CullmanTimes.com - Cullman, Alabama

January 23, 2011

Playback: Ryan Adams embraces inner rock star with “III/IV”

By Trent Moore
The Cullman Times

— When you think of Ryan Adams, a few words usually come up: “Pretentious,” “scattered,” “meandering” and “prolific” among them.

But, “concise”? “Focused”? “Rollicking”? Those aren’t normally what spring to mind.

For Adams’ latest double-disc III/IV, he finally starts to pay off on the flashes of potential that were Cardinology and Rock N Roll. Dashes of punk rock, alt-country, power pop and 80’s rock filter through this 21 song collection, which could be compared to everything from The Cars to The Strokes. Twenty-one songs may sound like overkill, but there isn’t a track among the lot that should be cut.
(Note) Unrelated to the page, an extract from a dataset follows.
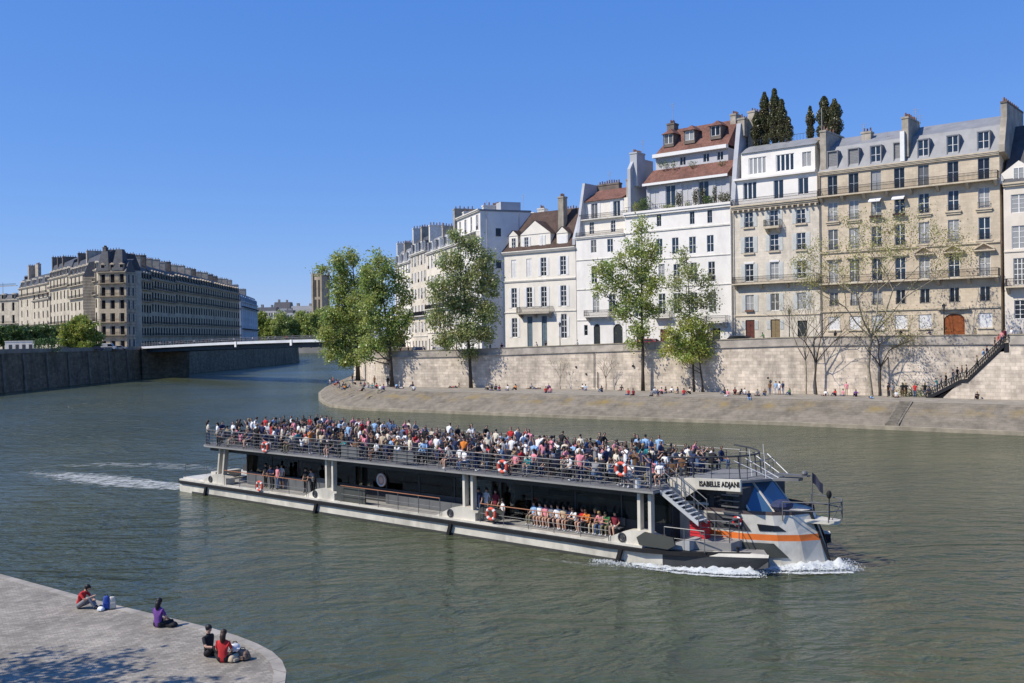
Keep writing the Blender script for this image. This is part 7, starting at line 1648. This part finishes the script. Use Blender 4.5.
fore(hi2, (0, -.09, .79), fp(158, 627), face_to(.4, 1), 'purple', 'black', 'long haired person in purple sitting alone on the kerb, facing the river', hair=0, longh=True)
fore(hi3, (0, -.01, .79), fp(209, 656), face_to(1, -.6), 'black', 'black', 'person in black sitting sideways, leftmost of the foreground pair', hair=0, longh=False)
fore(hi2, (0, -.09, .79), fp(223, 662), face_to(.1, 1), 'red', 'black', 'long haired person in red with bare arms sitting right of the companion in black', hair=1, longh=True)
def bag(p, label, w, d, h, mat, rz=0, strap=True, name='bag', handles=False, lean=0):
    root = empty(name, p, rz); tag(root, label, 'bag'); m = MB(); pts = []
    m.prism([(-w/2, -d/2), (w/2, -d/2), (w/2, d/2), (-w/2, d/2)], 0, h); o = m.build('body', mat, root, smooth=True); md = o.modifiers.new('b', 'BEVEL'); md.width = min(w, d)*.3; md.segments = 3
    for vtx in o.data.vertices:
        if vtx.co.z > h*.5: vtx.co.x *= .72; vtx.co.y *= .6; vtx.co.x += lean
    m = MB(); m.tube([(-w*.2+lean*.8, 0, h*.93), (-w*.12+lean, 0, h+.05), (w*.12+lean, 0, h+.05), (w*.2+lean*.8, 0, h*.93)], .012, n=6); m.build('handle', BLACK if mat is not BLACK else CLO['grey'], root)
    m = MB(); m.box(-w*.3, w*.3, -d/2-.02, -d/2+.02, h*.15, h*.5); m.build('pocket', mat, root)
    return root
bag(fp(106.5, 609), 'upright blue bag standing between the person in red and the white tote', .26, .22, .46, pmat('blue_fabric', (.03, .07, .30), .7), R(15))
bag(fp(112.5, 608.5), 'cream tote bag standing right of the blue bag', .24, .16, .42, CLO['cream'], R(25))
bag(fp(101, 610.5), 'small crumpled white bag lying left of the blue bag', .26, .2, .14, CLO['white'], R(-10))
bag(fp(171, 626), 'black bag lying on the kerb right of the person in purple', .5, .3, .16, CLO['black'], R(-20))
bag(fp(243, 659), 'brown patterned backpack lying right of the pair in the foreground', .48, .34, .28, pmat('tan_patterned_fabric', (.20, .13, .09), .8, .8, 14), R(-25))
bag(fp(235, 652), 'crumpled white shopping bag behind the brown backpack', .34, .28, .26, CLO['white'], R(30))
bag(fp(234, 661), 'pale coat bundle lying against the brown backpack', .42, .25, .2, CLO['beige'], R(60), name='coat')
# ================= bridge, towers, lamps, cars, sky, camera =================
BR0 = Vector((-119.5, 322)); BR1 = Vector((-36, 236)); bd = BR1-BR0; bl_ = bd.length; bt = bd.normalized(); bn = Vector((-bt.y, bt.x))
br = empty('road_bridge', (BR0.x, BR0.y, 0), math.atan2(bt.y, bt.x)); tag(br, 'low flat steel bridge with pale edge beam crossing between the two islands', 'bridge')
def bz(t): return 9.75+1.45*math.sin(math.pi/2*min(1, t*1.05))
FASC = pmat('pale_bridge_paint', (.58, .60, .62), .6, .08, .3, stain=.15); STL = pmat('dark_bridge_steel', (.06, .07, .08), .6, .15, .5)
nseg = 24
fa = MB(); gi = MB(); dk = MB(); par = MB()
for k in range(nseg):
    t0, t1 = k/nseg, (k+1)/nseg; x0, x1 = t0*bl_, t1*bl_; z0, z1 = bz(t0), bz(t1)
    for y in (0,): fa.extr([(x0, y, z0-.25), (x1, y, z1-.25), (x1, y, z1+.45), (x0, y, z0+.45)], (0, .3, 0))
    for y in (1.2,): gi.extr([(x0, y, z0-1.5), (x1, y, z1-1.5), (x1, y, z1-.1), (x0, y, z0-.1)], (0, .6, 0))
    dk.extr([(x0, .3, z0-.2), (x1, .3, z1-.2), (x1, .3, z1+.1), (x0, .3, z0+.1)], (0, 14.7, 0))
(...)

This is Adams’ 12th proper album (16th if you include his stint with Whiskeytown, innumerable if you include the wealth of unreleased albums he’s left languishing on the shelf) and finds the 36-year-old finally comfortable writing two-and-three minute rock songs, and having fun in the process.

He’s no longer trying to ape any certain style, or live up to the billings of indie rock greatness that have haunted him for more than a decade. Adams also seems happier, as this isn’t the downtrodden troubadour of previous albums like Heartbreaker and 29 — if you’re looking for something in a singer songwriter vein, you’ll be disappointed — this is Adams embracing his inner rock star.

Recorded four years ago and just released a few months back, III/IV was the first album recorded by Adams after sobering up in 2006, right before he began touring in support of his disc Easy Tiger. The sobriety shows, in a good way. He is more focused than he has ever been, and writes great short songs instead of meandering good ones. This album is just plain fun, and nearly every song has at least one great hook.

Highlights include the punk rock “Breakdown into the Resolve,” closing jam “Kill the Lights,” and tongue-in-cheek “Star Wars.”